Catenaa, Sunday, July 05, 2026- Bipartisan lawmakers have called on the US Commodity Futures Trading Commission (CFTC) to explain how it is overseeing prediction markets after allegations that cryptocurrency-based platform Polymarket used staged betting activity in marketing campaigns to attract users.
In a letter to CFTC Chairman Michael Selig, Senators Adam Schiff of California and John Curtis of Utah requested detailed information on whether the regulator is investigating recent allegations involving Polymarket and whether it possesses sufficient authority and expertise to protect consumers participating in event-based trading markets.
The inquiry follows media reports alleging that promotional content featured approximately $1.9 million in simulated wagers designed to create the appearance of genuine market activity.
The senators requested responses to six questions covering the CFTC’s enforcement approach, ongoing investigations and consumer protection framework for prediction markets.
The lawmakers argued that the agency has consistently asserted jurisdiction over event contracts and prediction markets through enforcement actions and regulatory oversight.
They expressed concern that aggressive social media promotion portraying prediction markets as an easy way to make money could blur the distinction between regulated financial products and gambling.
The senators asked the CFTC to respond by July 10.
Prediction markets have attracted increasing attention from regulators over the past year as trading volumes and public participation continue to expand.
Several US states have questioned whether certain event contracts resemble unauthorized gambling activities, while federal regulators continue evaluating how existing commodities laws apply to the rapidly growing sector.
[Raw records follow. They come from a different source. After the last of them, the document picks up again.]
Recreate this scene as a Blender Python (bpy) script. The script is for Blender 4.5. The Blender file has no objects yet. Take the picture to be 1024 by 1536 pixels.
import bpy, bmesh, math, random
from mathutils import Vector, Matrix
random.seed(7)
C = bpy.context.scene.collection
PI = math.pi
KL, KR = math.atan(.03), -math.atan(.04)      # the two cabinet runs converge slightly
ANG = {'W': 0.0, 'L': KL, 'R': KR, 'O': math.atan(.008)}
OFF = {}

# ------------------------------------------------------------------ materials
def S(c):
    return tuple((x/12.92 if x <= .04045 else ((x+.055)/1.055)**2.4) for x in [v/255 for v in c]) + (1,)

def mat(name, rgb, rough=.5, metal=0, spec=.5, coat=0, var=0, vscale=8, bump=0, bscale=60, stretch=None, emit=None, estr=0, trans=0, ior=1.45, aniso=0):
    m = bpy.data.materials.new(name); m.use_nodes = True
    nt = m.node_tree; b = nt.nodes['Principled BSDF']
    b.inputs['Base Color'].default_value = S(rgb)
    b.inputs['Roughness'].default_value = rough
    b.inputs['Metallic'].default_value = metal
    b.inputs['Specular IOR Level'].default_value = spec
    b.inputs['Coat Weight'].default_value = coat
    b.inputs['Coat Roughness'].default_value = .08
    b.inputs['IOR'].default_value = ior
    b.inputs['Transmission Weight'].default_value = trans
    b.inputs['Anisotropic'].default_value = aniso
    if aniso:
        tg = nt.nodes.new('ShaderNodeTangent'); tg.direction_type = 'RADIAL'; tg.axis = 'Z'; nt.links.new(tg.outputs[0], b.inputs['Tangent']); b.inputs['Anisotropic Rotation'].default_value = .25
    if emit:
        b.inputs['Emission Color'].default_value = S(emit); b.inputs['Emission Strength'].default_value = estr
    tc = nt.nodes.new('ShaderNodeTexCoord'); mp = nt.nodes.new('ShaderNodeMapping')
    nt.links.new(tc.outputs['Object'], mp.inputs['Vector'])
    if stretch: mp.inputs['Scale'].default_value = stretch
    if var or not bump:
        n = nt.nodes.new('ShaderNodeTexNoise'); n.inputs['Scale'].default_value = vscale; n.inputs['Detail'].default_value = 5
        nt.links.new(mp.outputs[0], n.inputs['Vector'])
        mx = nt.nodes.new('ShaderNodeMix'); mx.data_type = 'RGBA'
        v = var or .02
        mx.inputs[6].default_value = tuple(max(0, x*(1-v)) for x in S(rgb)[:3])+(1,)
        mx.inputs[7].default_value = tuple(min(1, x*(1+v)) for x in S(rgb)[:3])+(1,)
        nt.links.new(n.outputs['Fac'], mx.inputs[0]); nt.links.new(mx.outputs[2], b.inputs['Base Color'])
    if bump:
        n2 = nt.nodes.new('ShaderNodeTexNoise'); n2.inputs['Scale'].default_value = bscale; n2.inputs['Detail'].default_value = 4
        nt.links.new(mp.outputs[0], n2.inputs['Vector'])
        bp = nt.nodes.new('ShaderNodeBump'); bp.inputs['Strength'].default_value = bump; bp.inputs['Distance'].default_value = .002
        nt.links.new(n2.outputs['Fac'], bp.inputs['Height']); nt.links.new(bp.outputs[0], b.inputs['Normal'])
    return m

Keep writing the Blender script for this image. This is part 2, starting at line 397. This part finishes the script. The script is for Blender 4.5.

The latest allegations add to previous concerns surrounding market integrity, insider trading risks and promotional practices across prediction market platforms.
Polymarket has said it will conduct a comprehensive review of its promotional materials following the allegations.
The Wall Street Journal has separately reported that the CFTC is conducting an extensive investigation involving Polymarket, although the precise scope of that inquiry has not been publicly confirmed.
It remains unclear whether the reported investigation specifically includes the alleged advertising practices highlighted by lawmakers.
The CFTC has not publicly disclosed details regarding any ongoing enforcement activity related to the platform.
As an independent federal regulator, the agency generally does not comment on active investigations.
The senators argued that influencer marketing, social media promotion and claims of easy profits may create unrealistic expectations among retail participants.
They questioned whether current regulatory safeguards adequately protect consumers participating in event contracts that increasingly resemble traditional sports betting or wagering activities.
The inquiry also reflects broader concerns over transparency within rapidly expanding digital trading platforms where financial products intersect with entertainment and online communities.
Analysts say stronger disclosure standards and marketing oversight could become increasingly important as prediction markets continue attracting mainstream users.
The outcome of the congressional inquiry could influence future regulatory policy toward prediction markets and event contracts.
If lawmakers conclude that existing oversight is insufficient, the CFTC could face additional pressure to strengthen enforcement, update marketing guidance or seek expanded authority from Congress.
For the cryptocurrency industry, the debate highlights the continuing evolution of digital asset regulation beyond traditional cryptocurrencies into emerging financial products built on blockchain infrastructure.
As prediction markets gain popularity, regulators are increasingly balancing innovation with consumer protection and market integrity.
Prediction markets allow users to buy and sell contracts based on the outcome of future events, including elections, sports, economic indicators and public policy decisions. Many platforms use blockchain technology to facilitate decentralized trading and transparent settlement. The CFTC has increasingly asserted jurisdiction over event contracts that qualify as derivatives under US commodities law, while state regulators have separately examined whether certain prediction markets resemble gambling operations. The sector has become a growing focus of policymakers as trading volumes and retail participation continue to expand.